The Well-Tempered Ear

Classical music: Why are mornings the right time for listening to Baroque music? | April 7, 2018

By Jacob Stockinger

Recently I have spent many mornings listening to a lot of Baroque music. It was programmed on Wisconsin Public Radio.

That’s how I ended up listening to so many great concertos, sonatas, cantatas and other music by Johann Sebastian Bach (below top) and Antonio Vivaldi (below bottom) – my two favorites – as well as Georg Frideric Handel, Domenico Scarlatti, Georg Philipp Telemann and several masters of the Italian baroque. (At the bottom is Bach’s appealing Brandenburg Concerto No. 6, written for lower strings without violins, which I heard.)

Of course so much of Baroque music is appealing by itself and on its own at any time.

And I have heard it in recordings and in live performance  at all different times of the day – mornings, afternoons and nights.

But somehow Baroque music just feels most right in the morning.

I think I have some ideas why.

But it seems like a great question to ask readers about.

So, readers, The Ear asks you: What makes mornings seem so ideal for listening to Baroque music?

Do you have a favorite Baroque composer?

And do you have a favorite Baroque piece?

Leave names of composers and pieces, along with a YouTube link, in the COMMENT section.

The Ear wants to hear.


7 Comments »

  1. Bach’s “Gigue” fugue played by E Power Biggs on the Flentrop Organ. Baroque Music: It’s not just for breakfast. Enjoy it all day long….

    Like

    Comment by Bob Dinndorf — April 8, 2018 @ 9:53 pm

  2. Baroque music is good for mornings because it is so well organized and task-certain, as we want to be. But then I think of the L’Oiseau-Lyre recording of the Handel concerto for harp and lute that was so conducive to conversation and anticipation at dinner parties years ago at 133.

    Like

    Comment by Ron MCrea — April 7, 2018 @ 10:01 am

    • You want to be “organized and task-certain” only in the mornings?

      Like

      Comment by fflambeau — April 7, 2018 @ 8:49 pm

      • Yes, later I want time for daydreaming. Not everyone can be relentless 24/7.

        Like

        Comment by Ron MCrea — April 10, 2018 @ 7:27 am

  3. Lately, I have been listening to the Bach Lute Suites played on the Baroque Lute by Nigel North:

    https://tidal.com/album/60237001

    For years I listened to these pieces transcribed for the classical guitar and played by John Williams, Manuel Barrueco, and Andres Segovia but I find the original instrument performances far more satisfying. The sympathetic vibrations of the additional strings of the Baroque Lute give the music a depth and texture that the guitar, regardless of how excellently played, misses.

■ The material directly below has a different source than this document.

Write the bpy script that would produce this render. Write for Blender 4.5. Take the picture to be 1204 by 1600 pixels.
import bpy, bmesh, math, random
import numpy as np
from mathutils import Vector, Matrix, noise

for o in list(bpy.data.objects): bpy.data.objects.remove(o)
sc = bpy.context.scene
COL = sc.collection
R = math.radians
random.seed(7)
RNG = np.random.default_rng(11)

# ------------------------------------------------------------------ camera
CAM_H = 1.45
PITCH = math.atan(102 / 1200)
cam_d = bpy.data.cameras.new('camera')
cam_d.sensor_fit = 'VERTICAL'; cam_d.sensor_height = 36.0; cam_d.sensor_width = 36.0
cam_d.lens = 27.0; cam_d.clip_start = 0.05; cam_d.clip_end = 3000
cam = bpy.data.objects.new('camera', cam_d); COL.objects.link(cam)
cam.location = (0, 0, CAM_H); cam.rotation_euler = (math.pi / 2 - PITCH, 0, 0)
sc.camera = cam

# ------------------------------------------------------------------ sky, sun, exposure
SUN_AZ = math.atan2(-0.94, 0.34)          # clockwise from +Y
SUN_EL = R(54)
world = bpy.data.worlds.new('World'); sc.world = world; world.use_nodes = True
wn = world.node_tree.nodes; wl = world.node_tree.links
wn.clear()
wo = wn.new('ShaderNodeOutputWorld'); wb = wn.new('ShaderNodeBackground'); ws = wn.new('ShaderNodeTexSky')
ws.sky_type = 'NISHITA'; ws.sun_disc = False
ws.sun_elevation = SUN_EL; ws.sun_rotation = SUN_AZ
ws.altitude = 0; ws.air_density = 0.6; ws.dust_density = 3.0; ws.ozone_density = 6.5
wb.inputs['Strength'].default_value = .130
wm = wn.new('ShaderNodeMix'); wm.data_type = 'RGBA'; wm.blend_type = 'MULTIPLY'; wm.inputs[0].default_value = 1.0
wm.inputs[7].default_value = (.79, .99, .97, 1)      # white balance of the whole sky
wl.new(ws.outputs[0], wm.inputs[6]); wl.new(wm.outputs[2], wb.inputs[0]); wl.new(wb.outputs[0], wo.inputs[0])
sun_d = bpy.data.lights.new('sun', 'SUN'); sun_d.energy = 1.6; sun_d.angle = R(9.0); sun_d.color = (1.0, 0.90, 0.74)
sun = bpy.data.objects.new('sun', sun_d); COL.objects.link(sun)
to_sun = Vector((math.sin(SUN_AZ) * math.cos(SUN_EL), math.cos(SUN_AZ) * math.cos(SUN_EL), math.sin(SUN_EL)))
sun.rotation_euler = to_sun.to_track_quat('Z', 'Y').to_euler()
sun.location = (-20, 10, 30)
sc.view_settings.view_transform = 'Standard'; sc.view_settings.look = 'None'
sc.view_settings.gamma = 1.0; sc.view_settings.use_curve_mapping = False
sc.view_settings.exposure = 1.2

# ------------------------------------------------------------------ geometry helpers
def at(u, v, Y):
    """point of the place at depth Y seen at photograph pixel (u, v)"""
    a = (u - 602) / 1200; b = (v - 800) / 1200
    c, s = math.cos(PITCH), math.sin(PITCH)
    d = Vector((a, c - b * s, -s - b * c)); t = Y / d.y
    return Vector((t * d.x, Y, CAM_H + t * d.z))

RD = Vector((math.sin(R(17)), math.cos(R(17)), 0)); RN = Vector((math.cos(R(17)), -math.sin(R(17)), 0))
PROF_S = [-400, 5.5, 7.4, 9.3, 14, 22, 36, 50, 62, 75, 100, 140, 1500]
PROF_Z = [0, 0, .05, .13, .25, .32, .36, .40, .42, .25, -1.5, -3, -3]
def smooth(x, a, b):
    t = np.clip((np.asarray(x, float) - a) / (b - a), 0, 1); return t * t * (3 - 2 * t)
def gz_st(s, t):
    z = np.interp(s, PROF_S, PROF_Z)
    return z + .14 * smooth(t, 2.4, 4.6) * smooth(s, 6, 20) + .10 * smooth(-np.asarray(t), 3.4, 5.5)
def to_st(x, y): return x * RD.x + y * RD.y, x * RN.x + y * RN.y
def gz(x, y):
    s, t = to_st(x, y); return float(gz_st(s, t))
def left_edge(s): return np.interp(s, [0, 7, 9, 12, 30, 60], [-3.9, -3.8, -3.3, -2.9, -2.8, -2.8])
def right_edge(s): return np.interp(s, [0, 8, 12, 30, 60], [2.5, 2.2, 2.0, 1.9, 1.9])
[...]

    As to the morning question, I believe a far more interesting question is “How do you listen to baroque music?”. If you are multitasking and think you are listening to this music, you are only getting a tiny morsel of its goodness.

    Like

    Comment by Augustine — April 7, 2018 @ 7:54 am

  4. I like Baroque music in the morning because it’s rational, often calm, sometimes exciting, sweetly mournful,
    Never in a bad mood. It almost always lifts my spirits. All qualities you might find in a good friend. What better start to one’s day?

    Like

    Comment by Ann Boyer — April 7, 2018 @ 2:23 am

  5. You’re asking a loaded question since you have already supplied your “answer.”

    For me, baroque music is fine at any time of day but I especially like it early evenings. But that’s just my own preference, not a law.

    I also love Bach, but Baroque music is also much bigger and the Italian’s (including the Red Priest) had a huge role in it. Vilvadi is usually played as the Four Seasons but he wrote such brilliant music.

    One composer of the Baroque you don’t mention but that I like immensely is Archangelo Correlli.

    And don’t forget the English and their major role in Baroque music especially Henry Purcell. The great Polish pianist, Ignaz Friedman, considered Purcell as great a composer as Bach.

    And then there is that German-Londoner, Handel, whom Beethoven called “God”.